Il FFO 2024 segna un cambio di passo grave e profondo per l’università italiana. Si chiude in modo netto e deciso la stagione del recupero di risorse che abbiamo conosciuto dal 2016, che già mostrava faglie e preoccupazioni negli ultimi due anni. Si apre una nuova fase di tagli e contrazioni che rischia di debilitare e scomporre il sistema universitario italiano. Le sperequazioni di questo FFO, con la radicalizzazione di tutte le tendenze negative nella distribuzione delle risorse, non potranno che amplificare le divergenze tra territori e università, lasciando ulteriore spazio allo sviluppo alla giungla scarsamente regolata degli atenei profit e telematici, su cui abbiamo richiamato l’attenzione lo scorso aprile.

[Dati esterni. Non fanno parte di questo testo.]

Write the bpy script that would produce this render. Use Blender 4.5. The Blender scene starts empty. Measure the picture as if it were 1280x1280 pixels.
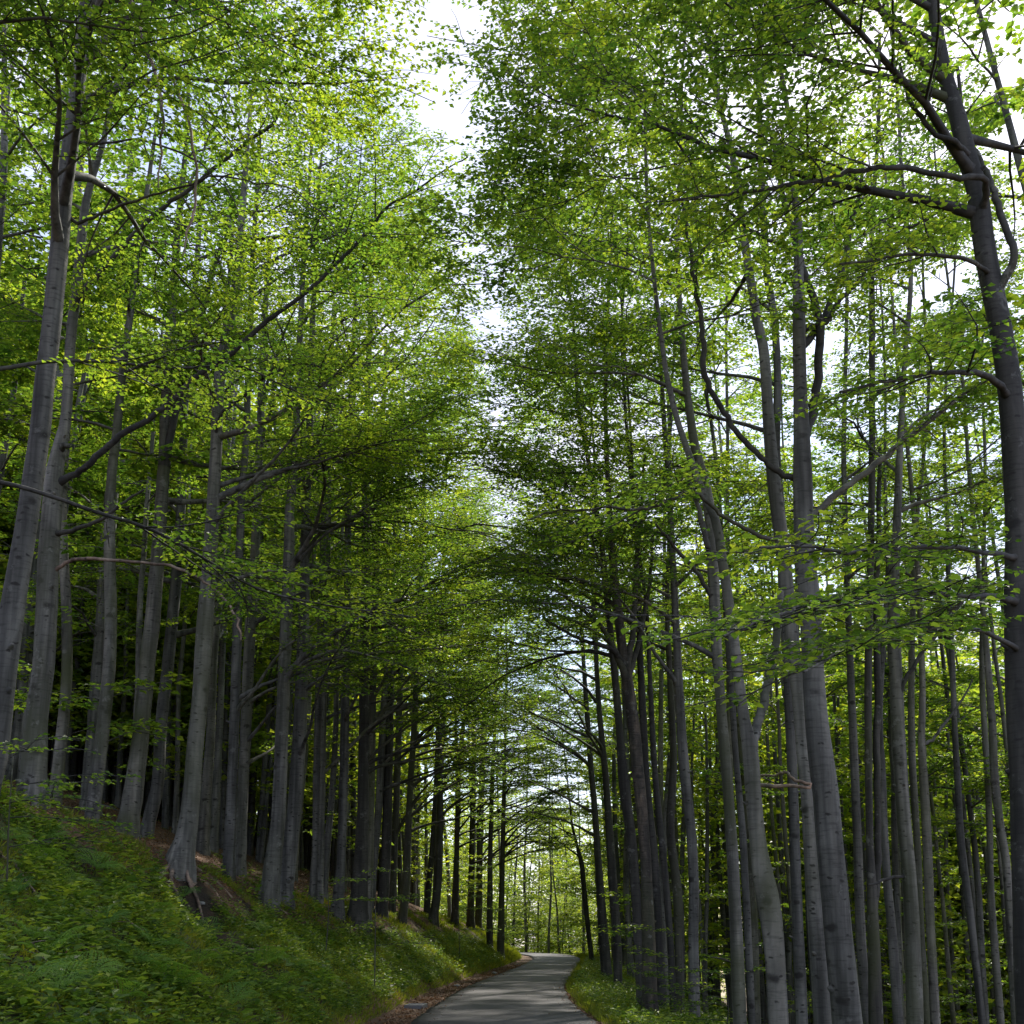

Crediamo che non sia un caso, in questo scenario, che il governo abbia annunciato una nuova revisione del pre ruolo che moltiplica le figure precarie e annunciato un intervento complessivo per radicalizzare gli assi portanti della legge 240 del 2010. Ci attende allora un inverno deciso dal governo, a cui chiamiamo l’intera comunità universitaria a reagire, rivendicando un cambio complessivo di politica economica e sociale che non solo salvaguardi il sistema universitario nazionale, ma che lo rilanci come elemento fondamentale della coesione e dello sviluppo sociale del paese.
Su questo obbiettivo ci impegneremo nei prossimi mesi come FLC e come CGIL.